When Lisa Timbs sits down wearing a gown at her 19th-century square piano and plays pieces from Jane Austen’s sheet music collection, the feeling, she said recently, can be “spine-tingling.”
Timbs’s audience for such performances tends to be fellow Austen fans, eager to be transported back to the Regency society that Austen brought to life so evocatively in her novels. Hearing Austen’s favorite music on an instrument similar to one that the author herself would have played is a kind of time travel, Timbs said. The sound of the square piano — the first midsize and affordable keyboard to be widely available in England — was quite different from modern pianos, Timbs added: It is generally tuned lower, with a silvery, bright sound.
In the crowded field of Austen appreciation and scholarship, the novelist’s love of music and its influence on her writing has long been a bit of a fringe topic.
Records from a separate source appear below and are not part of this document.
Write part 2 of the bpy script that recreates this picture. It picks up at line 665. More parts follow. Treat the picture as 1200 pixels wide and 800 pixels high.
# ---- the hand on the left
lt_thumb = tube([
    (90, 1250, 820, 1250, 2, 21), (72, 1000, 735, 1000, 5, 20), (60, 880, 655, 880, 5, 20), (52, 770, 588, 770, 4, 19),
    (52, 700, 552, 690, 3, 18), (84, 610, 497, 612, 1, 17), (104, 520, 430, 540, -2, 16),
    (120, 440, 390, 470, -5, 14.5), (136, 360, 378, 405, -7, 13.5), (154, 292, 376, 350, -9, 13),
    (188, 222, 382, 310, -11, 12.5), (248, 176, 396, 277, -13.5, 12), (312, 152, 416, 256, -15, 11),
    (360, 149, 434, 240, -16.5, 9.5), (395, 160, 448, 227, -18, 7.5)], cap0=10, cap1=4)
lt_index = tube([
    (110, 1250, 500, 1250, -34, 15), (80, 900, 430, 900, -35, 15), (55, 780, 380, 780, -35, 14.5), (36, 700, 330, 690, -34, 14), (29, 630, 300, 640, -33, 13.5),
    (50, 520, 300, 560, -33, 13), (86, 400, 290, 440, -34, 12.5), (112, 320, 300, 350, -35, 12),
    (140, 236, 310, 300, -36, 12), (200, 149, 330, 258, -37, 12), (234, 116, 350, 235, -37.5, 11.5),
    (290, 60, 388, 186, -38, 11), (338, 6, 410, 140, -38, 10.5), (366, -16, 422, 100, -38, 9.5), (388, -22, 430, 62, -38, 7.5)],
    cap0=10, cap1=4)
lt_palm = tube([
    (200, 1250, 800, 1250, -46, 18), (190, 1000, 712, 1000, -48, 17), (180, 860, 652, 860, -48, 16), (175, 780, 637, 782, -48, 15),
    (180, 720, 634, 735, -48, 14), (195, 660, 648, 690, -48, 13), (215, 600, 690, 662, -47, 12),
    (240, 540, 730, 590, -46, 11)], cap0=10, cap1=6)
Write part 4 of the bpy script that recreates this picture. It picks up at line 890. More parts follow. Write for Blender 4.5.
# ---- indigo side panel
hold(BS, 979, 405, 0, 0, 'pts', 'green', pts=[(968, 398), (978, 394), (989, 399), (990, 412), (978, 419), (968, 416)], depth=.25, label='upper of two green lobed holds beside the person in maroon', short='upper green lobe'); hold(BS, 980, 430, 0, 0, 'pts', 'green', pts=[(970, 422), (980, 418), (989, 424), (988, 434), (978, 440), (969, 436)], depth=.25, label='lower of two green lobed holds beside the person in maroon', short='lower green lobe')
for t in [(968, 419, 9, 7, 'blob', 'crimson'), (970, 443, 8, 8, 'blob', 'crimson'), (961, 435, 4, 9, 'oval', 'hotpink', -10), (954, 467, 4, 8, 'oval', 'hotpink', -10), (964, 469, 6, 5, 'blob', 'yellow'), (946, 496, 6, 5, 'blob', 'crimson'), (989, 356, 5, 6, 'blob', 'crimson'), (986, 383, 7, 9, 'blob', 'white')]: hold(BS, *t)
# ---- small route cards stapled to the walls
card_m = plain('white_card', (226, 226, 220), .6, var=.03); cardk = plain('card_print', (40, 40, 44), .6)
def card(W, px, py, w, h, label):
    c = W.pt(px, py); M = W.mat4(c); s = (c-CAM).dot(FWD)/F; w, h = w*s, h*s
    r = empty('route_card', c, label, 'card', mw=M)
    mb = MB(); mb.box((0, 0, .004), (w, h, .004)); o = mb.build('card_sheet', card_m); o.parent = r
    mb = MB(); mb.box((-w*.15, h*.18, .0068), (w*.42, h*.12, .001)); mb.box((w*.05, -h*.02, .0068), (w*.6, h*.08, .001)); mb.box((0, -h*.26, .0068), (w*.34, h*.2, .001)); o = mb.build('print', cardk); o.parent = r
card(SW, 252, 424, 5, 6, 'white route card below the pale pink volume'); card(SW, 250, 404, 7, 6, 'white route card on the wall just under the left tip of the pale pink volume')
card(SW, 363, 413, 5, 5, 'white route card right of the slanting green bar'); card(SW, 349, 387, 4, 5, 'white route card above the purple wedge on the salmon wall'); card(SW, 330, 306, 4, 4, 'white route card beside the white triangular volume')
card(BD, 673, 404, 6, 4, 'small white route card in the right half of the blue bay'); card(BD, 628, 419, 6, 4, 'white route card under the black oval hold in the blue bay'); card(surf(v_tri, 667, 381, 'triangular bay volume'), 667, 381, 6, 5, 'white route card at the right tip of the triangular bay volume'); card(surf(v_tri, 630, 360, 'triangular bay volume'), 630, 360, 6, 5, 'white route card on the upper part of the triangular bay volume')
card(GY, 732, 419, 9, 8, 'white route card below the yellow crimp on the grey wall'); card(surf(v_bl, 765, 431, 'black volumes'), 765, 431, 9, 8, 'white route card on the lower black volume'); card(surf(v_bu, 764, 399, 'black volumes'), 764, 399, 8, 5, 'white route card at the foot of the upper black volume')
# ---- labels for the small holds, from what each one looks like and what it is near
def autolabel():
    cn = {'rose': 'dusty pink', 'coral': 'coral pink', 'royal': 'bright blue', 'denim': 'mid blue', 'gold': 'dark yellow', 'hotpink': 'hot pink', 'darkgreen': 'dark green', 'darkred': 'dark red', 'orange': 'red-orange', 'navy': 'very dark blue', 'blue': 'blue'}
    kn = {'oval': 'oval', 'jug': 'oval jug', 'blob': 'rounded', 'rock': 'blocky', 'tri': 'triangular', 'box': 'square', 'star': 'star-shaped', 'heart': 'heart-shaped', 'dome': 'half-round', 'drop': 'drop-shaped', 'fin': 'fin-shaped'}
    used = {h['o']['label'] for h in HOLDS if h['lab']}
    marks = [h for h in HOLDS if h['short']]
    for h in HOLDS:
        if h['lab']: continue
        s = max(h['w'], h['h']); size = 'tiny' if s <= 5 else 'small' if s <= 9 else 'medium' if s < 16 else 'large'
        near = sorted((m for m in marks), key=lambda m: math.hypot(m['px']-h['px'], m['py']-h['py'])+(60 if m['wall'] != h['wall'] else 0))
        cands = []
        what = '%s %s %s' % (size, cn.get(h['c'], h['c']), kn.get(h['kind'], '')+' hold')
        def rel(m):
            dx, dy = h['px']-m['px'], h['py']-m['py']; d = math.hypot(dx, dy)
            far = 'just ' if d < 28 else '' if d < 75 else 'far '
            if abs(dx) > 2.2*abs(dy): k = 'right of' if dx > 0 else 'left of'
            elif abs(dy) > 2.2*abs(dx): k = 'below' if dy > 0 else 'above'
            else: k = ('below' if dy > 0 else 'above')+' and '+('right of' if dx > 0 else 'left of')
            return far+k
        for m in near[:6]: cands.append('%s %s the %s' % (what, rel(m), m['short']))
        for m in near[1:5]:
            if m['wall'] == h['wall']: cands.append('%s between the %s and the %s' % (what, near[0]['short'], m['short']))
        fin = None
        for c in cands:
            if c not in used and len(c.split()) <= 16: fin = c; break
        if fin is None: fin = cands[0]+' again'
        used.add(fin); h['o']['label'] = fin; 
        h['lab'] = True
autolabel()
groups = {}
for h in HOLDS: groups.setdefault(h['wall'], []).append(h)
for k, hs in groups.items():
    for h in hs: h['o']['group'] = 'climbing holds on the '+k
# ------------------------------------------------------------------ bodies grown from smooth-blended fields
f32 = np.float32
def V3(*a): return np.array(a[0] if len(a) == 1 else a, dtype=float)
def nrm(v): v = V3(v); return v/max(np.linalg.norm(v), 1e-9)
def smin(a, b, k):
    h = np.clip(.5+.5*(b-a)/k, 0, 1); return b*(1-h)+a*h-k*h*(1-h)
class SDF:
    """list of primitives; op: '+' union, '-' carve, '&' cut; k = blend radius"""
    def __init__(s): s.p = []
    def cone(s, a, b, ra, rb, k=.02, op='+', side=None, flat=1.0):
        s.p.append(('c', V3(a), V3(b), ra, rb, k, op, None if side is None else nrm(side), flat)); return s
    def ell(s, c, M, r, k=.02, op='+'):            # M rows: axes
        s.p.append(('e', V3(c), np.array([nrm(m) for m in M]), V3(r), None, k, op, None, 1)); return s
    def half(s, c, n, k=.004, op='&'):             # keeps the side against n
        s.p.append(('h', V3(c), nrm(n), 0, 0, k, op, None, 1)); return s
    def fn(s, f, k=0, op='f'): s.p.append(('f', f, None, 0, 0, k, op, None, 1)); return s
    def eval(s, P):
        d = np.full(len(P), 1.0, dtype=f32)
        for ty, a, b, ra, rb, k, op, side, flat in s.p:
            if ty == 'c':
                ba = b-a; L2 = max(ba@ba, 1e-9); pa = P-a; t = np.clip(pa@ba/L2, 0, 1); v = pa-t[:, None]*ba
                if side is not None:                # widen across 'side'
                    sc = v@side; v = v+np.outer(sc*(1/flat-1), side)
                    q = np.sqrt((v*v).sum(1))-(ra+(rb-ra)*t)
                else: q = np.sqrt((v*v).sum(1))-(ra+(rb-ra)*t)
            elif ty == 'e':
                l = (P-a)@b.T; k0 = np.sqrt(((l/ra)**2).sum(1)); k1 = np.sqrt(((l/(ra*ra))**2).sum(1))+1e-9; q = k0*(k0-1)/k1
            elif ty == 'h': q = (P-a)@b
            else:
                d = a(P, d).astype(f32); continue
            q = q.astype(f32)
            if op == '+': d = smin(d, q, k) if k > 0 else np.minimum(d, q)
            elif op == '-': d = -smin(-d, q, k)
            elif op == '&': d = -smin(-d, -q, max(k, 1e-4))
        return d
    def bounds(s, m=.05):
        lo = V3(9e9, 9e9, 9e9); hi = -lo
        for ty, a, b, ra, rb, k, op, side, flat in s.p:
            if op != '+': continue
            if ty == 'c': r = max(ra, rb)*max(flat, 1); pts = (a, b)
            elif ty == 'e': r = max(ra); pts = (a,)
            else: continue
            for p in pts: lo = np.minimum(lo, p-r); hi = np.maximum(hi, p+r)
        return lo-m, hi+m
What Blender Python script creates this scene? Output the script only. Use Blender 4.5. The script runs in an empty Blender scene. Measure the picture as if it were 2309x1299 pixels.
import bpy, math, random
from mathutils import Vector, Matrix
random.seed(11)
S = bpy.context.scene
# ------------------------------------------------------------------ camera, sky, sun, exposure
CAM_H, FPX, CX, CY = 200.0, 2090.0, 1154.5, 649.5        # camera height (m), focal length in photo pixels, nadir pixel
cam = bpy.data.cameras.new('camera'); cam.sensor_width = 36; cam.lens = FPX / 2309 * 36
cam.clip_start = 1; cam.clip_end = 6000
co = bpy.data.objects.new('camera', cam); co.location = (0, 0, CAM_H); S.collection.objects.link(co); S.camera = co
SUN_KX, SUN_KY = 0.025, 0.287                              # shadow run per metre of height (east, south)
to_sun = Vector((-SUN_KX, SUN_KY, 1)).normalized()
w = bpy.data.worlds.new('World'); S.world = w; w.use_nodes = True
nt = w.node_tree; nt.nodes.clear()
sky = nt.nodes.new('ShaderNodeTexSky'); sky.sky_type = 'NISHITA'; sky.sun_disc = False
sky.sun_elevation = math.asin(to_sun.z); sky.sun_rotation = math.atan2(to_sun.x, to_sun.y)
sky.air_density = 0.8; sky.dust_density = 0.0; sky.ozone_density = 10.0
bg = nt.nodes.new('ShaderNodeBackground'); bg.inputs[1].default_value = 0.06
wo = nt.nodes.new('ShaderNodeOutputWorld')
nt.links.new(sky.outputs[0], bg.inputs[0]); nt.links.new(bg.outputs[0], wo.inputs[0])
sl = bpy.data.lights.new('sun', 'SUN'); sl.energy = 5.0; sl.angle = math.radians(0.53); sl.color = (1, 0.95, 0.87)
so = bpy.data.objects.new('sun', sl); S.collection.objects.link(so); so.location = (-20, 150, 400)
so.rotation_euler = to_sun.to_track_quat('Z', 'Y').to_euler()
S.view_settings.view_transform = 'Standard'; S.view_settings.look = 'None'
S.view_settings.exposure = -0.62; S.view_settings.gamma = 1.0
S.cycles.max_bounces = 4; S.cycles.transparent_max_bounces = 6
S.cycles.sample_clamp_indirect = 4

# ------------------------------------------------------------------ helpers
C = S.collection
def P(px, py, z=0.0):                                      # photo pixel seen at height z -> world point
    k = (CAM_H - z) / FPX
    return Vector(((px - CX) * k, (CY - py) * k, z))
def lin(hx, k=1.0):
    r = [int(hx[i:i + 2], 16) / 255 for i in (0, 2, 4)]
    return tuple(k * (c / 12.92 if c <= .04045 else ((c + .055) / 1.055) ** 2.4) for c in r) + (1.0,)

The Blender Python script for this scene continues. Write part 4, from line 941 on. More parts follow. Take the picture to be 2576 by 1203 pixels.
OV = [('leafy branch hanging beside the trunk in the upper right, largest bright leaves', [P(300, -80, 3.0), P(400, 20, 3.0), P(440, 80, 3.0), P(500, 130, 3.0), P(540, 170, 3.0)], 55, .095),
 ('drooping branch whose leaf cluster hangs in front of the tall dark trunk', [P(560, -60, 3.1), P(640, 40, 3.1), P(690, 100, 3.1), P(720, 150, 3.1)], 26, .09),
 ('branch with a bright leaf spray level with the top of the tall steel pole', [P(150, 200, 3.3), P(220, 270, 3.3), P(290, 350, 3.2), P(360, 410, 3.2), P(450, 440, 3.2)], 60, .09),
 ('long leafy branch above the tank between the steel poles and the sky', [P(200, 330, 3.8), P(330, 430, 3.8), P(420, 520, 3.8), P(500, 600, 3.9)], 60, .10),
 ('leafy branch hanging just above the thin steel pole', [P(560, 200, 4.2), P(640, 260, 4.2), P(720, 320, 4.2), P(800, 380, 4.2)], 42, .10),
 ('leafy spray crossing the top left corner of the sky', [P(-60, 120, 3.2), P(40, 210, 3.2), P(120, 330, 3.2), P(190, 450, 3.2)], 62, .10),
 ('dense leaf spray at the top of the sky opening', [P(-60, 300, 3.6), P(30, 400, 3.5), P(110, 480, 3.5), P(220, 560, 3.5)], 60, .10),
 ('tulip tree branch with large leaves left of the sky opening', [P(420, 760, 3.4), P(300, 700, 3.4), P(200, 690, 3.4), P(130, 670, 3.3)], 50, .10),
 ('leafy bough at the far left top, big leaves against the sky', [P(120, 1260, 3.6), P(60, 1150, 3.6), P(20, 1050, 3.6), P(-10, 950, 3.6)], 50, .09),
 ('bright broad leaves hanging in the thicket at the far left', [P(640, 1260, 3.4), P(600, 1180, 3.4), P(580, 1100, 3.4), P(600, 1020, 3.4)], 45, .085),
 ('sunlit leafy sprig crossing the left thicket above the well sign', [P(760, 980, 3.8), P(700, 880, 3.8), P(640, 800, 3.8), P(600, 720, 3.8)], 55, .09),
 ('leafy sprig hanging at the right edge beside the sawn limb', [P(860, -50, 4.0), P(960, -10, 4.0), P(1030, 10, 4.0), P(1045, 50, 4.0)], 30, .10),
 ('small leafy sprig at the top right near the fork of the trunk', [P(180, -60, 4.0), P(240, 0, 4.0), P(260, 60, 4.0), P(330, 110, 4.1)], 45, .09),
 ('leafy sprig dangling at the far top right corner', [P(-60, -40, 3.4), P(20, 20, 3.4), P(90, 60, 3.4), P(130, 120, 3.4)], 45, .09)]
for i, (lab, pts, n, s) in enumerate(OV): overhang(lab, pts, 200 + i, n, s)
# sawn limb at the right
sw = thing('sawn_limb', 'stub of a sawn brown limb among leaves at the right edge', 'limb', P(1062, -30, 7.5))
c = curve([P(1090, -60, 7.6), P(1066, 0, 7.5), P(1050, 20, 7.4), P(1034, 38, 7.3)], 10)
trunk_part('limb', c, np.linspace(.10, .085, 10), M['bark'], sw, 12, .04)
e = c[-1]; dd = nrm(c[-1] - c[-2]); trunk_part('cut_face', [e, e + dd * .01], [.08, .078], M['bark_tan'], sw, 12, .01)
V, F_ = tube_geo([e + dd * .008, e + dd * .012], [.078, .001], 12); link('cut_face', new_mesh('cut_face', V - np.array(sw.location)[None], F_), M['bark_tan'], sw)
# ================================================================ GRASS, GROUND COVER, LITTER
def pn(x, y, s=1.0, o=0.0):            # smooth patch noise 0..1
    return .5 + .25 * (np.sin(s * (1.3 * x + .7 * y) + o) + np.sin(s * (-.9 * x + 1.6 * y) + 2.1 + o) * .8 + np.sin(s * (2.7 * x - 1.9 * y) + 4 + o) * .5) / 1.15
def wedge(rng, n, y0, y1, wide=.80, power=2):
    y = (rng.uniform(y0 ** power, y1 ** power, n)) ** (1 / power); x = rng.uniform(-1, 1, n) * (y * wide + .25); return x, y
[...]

But in the last decade, after academics at the University of Southampton in England digitized the sheet music collection of Austen and her family, more and more people are turning to the music for new perspectives on her life and work.
This year, the 250th anniversary of Austen’s birth, has been the busiest performance year yet for Timbs and her square piano, she said. Timbs — who bought her first handmade, 19th-century piano in 2012 — will play more than a dozen concerts celebrating the writer, including one on Sept. 18 as part of the Jane Austen Festival in Bath, southwestern England.